What the exercise asks -> Gather from the listing below each line that includes the word "scene", and copy it.

Data extract ->
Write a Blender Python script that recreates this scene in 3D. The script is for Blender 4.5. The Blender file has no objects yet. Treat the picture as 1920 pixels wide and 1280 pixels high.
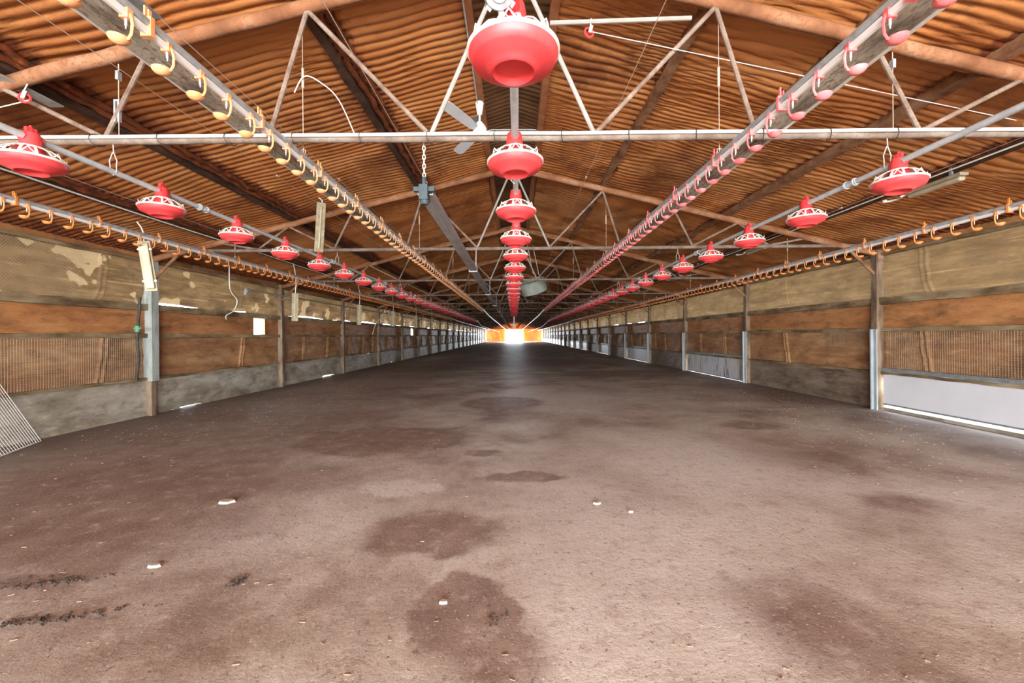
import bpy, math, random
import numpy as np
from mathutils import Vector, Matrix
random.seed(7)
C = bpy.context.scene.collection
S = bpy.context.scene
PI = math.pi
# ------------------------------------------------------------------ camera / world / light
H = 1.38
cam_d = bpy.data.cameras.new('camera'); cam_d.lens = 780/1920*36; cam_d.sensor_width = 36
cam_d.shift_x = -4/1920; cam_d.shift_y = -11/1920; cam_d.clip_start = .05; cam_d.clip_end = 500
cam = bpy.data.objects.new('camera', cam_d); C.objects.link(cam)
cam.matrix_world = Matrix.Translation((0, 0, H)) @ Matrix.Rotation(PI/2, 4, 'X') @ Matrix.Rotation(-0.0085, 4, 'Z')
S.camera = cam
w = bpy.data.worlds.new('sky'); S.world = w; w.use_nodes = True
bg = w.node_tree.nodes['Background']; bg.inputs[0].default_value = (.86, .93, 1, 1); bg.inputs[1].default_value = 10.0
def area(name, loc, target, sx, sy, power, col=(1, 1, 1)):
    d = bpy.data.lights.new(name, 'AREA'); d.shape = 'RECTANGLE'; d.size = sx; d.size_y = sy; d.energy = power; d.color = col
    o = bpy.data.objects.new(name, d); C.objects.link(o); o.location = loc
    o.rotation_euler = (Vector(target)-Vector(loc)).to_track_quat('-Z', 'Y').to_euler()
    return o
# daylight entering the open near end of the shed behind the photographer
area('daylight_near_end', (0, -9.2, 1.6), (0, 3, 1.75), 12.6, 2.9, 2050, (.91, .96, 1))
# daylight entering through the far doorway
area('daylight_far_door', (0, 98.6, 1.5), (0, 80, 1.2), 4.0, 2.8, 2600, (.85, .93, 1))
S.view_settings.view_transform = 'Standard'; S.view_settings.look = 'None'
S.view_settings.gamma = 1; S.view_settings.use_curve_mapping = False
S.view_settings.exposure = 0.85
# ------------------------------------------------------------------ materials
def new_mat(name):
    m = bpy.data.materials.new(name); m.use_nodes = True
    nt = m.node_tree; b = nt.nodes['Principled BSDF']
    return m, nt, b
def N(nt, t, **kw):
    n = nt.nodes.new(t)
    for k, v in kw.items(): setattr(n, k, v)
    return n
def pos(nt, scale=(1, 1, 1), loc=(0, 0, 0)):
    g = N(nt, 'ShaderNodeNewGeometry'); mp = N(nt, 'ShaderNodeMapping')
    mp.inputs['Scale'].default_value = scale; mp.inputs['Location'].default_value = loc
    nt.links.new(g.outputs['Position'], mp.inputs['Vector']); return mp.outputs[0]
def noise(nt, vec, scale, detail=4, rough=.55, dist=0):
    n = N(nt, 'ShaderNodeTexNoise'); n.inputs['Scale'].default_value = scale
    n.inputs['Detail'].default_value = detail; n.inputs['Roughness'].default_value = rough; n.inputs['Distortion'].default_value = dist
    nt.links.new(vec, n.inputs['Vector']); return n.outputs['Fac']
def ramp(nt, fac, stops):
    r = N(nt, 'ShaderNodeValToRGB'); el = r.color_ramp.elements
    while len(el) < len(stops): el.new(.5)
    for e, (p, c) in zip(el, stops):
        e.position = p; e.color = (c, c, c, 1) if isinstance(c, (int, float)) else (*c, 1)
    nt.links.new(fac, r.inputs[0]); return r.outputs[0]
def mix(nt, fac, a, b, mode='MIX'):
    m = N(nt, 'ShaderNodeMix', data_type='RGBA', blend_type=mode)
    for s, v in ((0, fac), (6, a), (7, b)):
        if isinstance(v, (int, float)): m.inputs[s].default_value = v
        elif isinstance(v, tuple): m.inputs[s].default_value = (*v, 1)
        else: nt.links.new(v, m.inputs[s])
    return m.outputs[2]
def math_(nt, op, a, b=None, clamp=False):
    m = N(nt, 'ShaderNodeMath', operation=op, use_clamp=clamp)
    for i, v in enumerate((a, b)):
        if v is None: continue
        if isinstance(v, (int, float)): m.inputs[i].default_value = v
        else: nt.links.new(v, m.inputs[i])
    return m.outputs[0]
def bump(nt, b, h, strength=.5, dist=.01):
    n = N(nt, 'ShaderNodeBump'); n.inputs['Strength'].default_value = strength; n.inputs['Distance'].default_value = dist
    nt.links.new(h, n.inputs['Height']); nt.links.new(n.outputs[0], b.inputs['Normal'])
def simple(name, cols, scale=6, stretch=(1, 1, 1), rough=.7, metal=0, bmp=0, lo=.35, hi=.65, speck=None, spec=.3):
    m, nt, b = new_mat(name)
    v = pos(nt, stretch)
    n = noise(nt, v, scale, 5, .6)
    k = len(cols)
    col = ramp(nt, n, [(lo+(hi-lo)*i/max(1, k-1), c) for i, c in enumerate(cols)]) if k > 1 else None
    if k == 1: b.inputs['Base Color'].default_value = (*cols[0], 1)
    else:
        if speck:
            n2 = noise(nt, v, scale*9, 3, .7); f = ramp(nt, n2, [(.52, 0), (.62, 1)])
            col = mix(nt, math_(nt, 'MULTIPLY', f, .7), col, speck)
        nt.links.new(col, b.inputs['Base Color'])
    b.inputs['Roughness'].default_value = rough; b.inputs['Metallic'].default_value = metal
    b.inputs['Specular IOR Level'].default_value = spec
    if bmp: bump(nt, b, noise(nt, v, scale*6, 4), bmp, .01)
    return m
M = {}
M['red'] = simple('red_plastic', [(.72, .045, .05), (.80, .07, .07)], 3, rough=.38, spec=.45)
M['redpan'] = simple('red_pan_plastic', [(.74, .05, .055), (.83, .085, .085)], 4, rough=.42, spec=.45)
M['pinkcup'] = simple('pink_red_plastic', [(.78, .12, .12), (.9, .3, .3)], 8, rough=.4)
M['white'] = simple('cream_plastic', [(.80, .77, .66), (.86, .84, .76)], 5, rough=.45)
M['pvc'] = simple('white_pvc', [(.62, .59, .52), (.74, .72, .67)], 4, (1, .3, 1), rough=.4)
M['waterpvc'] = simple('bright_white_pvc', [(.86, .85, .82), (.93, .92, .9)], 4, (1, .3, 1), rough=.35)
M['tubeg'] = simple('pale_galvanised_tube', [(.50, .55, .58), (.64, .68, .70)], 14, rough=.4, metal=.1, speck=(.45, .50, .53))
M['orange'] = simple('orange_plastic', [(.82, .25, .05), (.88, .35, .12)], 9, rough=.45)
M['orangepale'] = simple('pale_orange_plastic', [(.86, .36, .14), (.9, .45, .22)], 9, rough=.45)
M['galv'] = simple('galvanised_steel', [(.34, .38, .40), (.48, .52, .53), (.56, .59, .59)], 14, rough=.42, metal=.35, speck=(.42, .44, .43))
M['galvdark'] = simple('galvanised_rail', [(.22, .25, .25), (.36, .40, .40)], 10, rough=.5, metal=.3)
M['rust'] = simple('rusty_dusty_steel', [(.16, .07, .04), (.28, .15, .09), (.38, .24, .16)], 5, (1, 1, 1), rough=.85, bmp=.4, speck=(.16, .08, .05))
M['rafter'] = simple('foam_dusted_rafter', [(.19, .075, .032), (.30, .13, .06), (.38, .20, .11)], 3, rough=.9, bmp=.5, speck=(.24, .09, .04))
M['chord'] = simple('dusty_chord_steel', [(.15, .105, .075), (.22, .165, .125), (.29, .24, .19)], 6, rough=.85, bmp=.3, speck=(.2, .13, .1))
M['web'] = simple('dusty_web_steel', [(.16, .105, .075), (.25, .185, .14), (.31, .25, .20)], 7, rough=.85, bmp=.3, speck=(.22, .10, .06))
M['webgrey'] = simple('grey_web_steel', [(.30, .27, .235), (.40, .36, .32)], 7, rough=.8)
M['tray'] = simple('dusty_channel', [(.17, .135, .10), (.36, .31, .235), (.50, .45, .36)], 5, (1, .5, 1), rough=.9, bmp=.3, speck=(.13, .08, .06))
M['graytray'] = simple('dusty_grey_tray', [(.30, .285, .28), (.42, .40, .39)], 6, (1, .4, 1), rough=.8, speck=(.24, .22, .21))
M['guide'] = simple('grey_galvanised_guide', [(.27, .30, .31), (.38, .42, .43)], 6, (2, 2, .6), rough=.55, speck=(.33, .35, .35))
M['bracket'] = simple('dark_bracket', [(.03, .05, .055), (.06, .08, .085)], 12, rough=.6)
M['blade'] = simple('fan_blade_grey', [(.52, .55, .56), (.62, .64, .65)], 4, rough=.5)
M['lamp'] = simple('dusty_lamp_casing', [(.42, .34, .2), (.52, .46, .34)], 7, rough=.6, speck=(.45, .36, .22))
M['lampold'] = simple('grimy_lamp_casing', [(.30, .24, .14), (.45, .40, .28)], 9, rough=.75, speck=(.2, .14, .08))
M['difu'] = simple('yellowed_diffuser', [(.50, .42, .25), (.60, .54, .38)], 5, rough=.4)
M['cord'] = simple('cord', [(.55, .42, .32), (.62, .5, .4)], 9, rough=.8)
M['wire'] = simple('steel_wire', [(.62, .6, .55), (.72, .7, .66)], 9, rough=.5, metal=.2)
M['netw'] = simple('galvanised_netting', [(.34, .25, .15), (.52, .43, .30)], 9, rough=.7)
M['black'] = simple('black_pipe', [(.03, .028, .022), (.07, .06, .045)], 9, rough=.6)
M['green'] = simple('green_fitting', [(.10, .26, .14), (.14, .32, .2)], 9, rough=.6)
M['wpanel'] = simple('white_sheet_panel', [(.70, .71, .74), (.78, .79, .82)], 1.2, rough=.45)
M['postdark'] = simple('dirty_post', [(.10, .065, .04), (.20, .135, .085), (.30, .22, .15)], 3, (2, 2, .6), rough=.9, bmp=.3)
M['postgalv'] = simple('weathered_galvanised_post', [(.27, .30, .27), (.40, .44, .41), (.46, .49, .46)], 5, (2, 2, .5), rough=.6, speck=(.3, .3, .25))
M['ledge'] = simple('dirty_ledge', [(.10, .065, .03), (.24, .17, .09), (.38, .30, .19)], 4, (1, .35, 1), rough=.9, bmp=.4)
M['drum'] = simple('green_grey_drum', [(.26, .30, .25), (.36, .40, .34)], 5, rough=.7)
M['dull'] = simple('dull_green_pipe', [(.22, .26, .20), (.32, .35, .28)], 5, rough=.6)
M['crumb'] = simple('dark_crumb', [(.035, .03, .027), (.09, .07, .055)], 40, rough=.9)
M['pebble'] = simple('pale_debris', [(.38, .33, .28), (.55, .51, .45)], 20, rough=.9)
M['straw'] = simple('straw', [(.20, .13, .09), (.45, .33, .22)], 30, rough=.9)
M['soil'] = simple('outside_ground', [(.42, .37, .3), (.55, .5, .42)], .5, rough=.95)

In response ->
Write a Blender Python script that recreates this scene in 3D. The script is for Blender 4.5. The Blender file has no objects yet. Treat the picture as 1920 pixels wide and 1280 pixels high.
C = bpy.context.scene.collection
S = bpy.context.scene